それでは、スペック上では『S-FLEX 800rpm』の約2倍の風量を実現している『KAZE-JYUNI 1200rpm』搭載時の冷却性能比較結果を紹介します。

KAZE-JYUNI搭載時

 搭載ファンの風量が2倍になったからと言って、冷却性能も2倍で温度が半分になるという訳ではありませんが、全体的な傾向は『S-FLEX 800rpm』と似た形になっています。ポイントを挙げるとすれば、『S-FLEX 800rpm』搭載時は3℃の差があった『ANDY SAMURAI MASTER』と『AXP-140』のCPU温度がなくなった事、そして、チップセットヒートシンクの冷却能力で『AXP-140』が『ANDY SAMURAI MASTER』を逆転した事などが挙げられます。

『AXP-140』のチップセットやメモリなど、CPU周辺パーツの冷却能力が低いという特徴は相変わらずですが、24.0dBAとまだ割と静かなファンを組み合わせることで、大型CPUクーラーの『ANDY SAMURAI MASTER』と同等のCPU冷却性能を発揮出来るのは魅力的ではありますね。




◆ 常用PCには組み込まない?『ULTRA KAZE 3000rpm』搭載時の冷却性能

 サイズの『ULTRA KAZE 3000rpm』は、これまで紹介した『S-FLEX 800rpm』や『KAZE-JYUNI 1200rpm』より13mm厚い38mm厚の12cm角ファンで、3000rpmという高速回転と38mm厚の組み合わせにより133.60CFMという大風量を実現しています。もちろんその代償として、45.90dBAという物凄い動作音となっています。

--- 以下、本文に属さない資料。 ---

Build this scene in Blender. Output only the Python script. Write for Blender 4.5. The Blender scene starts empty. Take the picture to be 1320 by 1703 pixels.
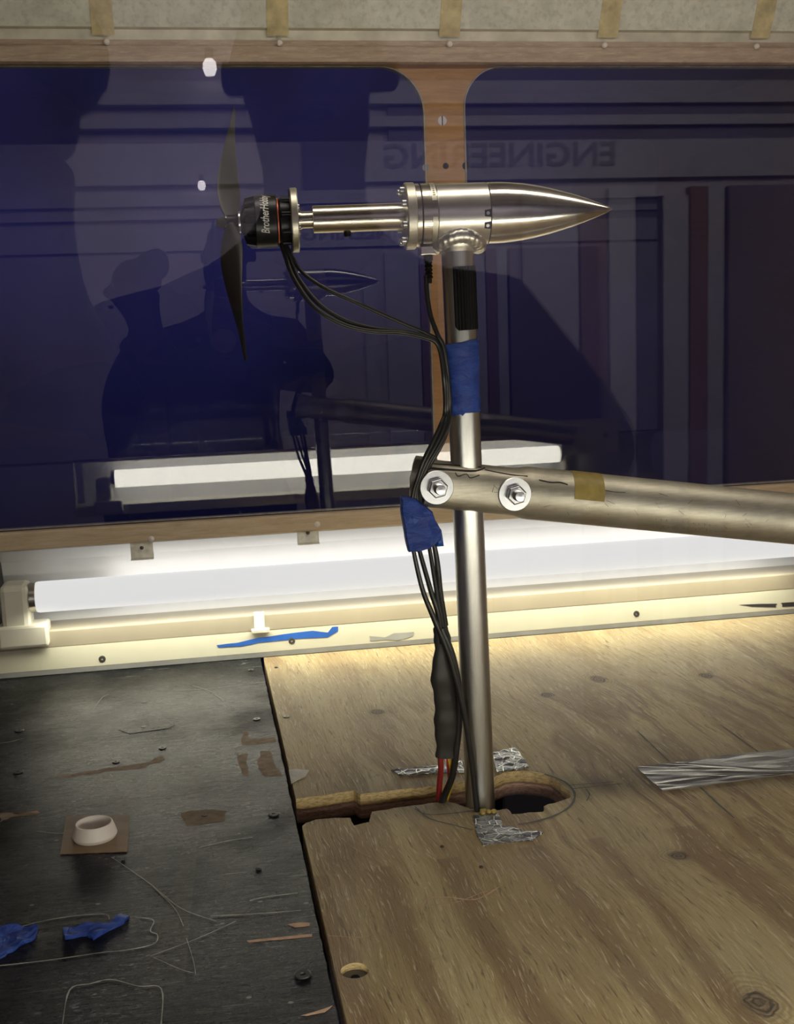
import bpy, bmesh, math, random
from mathutils import Vector, Matrix, noise
from mathutils.geometry import tessellate_polygon
random.seed(7)
SC = bpy.context.scene
COL = SC.collection
PI = math.pi

# ------------------------------------------------------------------ camera
CAMH = 1.4                                    # eye height above the room floor
FPX = 1933.0
_ex = Vector((0.9843, 0.0624, -0.1649)); _ey = Vector((-0.1724, 0.1449, -0.9743))
_ey.normalize(); _ex = (_ex - _ey*_ex.dot(_ey)).normalized()
_ez = _ex.cross(_ey).normalized()
# rows: world axes written in camera space (x right, y up, z back)
WX, WY, WZ = _ex, _ey, _ez
R = Matrix((WX, WY, WZ))                      # camera space -> world rotation
cd = bpy.data.cameras.new('camera'); cam = bpy.data.objects.new('camera', cd); COL.objects.link(cam)
cam.matrix_world = Matrix.Translation((0, 0, CAMH)) @ R.to_4x4()
cd.sensor_fit = 'VERTICAL'; cd.sensor_height = 36; cd.lens = FPX*36/1703; cd.clip_start = 0.004
SC.camera = cam

def ray(u, v): return R @ Vector((u-660, -(v-851.5), -FPX))
def PY(u, v, Y): r = ray(u, v); return r*(Y/r.y) + Vector((0, 0, CAMH))
ZF = CAMH-0.49                                # tunnel floor
def F(u, v, dz=0.0): r = ray(u, v); return r*((ZF+dz-CAMH)/r.z) + Vector((0, 0, CAMH))

# ------------------------------------------------------------------ world, exposure, lights
SC.view_settings.view_transform = 'Standard'; SC.view_settings.look = 'None'
SC.view_settings.exposure = 0.0; SC.view_settings.gamma = 1.0
w = bpy.data.worlds.new('world'); SC.world = w; w.use_nodes = True
w.node_tree.nodes['Background'].inputs[0].default_value = (.012, .012, .045, 1)
w.node_tree.nodes['Background'].inputs[1].default_value = 0.5
D = 1.7765                                    # far wall plane
NW = 0.4235                                   # near wall plane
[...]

比較検証の最後は、常用PCのCPUクーラーに取り付けるファンとしてはお勧め出来ない『ULTRA KAZE 3000rpm』搭載時の冷却性能比較結果です。

ULTRA KAZE搭載時

 スペック上では『KAZE-JYUNI 1200rpm』の約2倍という大風量ファンを組み合わせた事で、CPUクーラーの温度に関してはついに『AXP-140』が『ANDY SAMURAI MASTER』よりも低くなっています。高さが同程度の『風神鍛』に対しては5℃の差を付けており、背の低いCPUクーラーとしてはかなり高い冷却能力を持っていると言えますね。

差がなくなっているとは言ったものの、チップセット・メモリの実測温度は3製品中高めとなっています。特にメモリの冷却性能に関しては、高い位置から広範囲に風を当てる事のできる『ANDY SAMURAI MASTER』が一歩リードしており、『風神鍛』や『AXP-140』のように背の低いトップフロータイプのCPUクーラーは、メモリ冷却性能が弱点と言えそうです。




◆ まとめ 〜 CPU冷却性能は優秀、問題はコスト? 〜

 検証結果を通してみると、『AXP-140』はCPU冷却能力に関しては『ANDY SAMURAI MASTER』並みですが、チップセットやメモリなど周辺パーツの冷却が苦手な製品のようですね。トップフロー型で周辺パーツの冷却能力が弱点というのはちょっと気になりますが、背の低いCPUクーラーとしては十分高いCPU冷却性能はなかなか魅力的だと思います。

問題は6,000〜7,000円という価格を許容出来るかという点になります。ケース内のスペース的に取り付けられるのであれば、総合的な冷却能力で『AXP-140』を上回っていながら3,000〜4,000円程度で購入可能な『ANDY SAMURAI MASTER』が良いですし、高さ的にほぼ同等の『風神鍛』も4,500〜5,500円程度で購入できるので、『AXP-140』のコストパフォーマンスはあまり高くない印象があります。

 もっとも、今回の検証は12cm角ファンを取り付けた際の性能を比較となっているので、『AXP-140』の魅力である「14cm角ファンが取り付け可能」という点に関しては検証出来ていません。比較対照の『風神鍛』も「2基の9cm角ファンを搭載可能」という特徴を生かせていませんので、あくまでも12cm角ファンを搭載した際の性能比較としてご覧いただければ幸いです。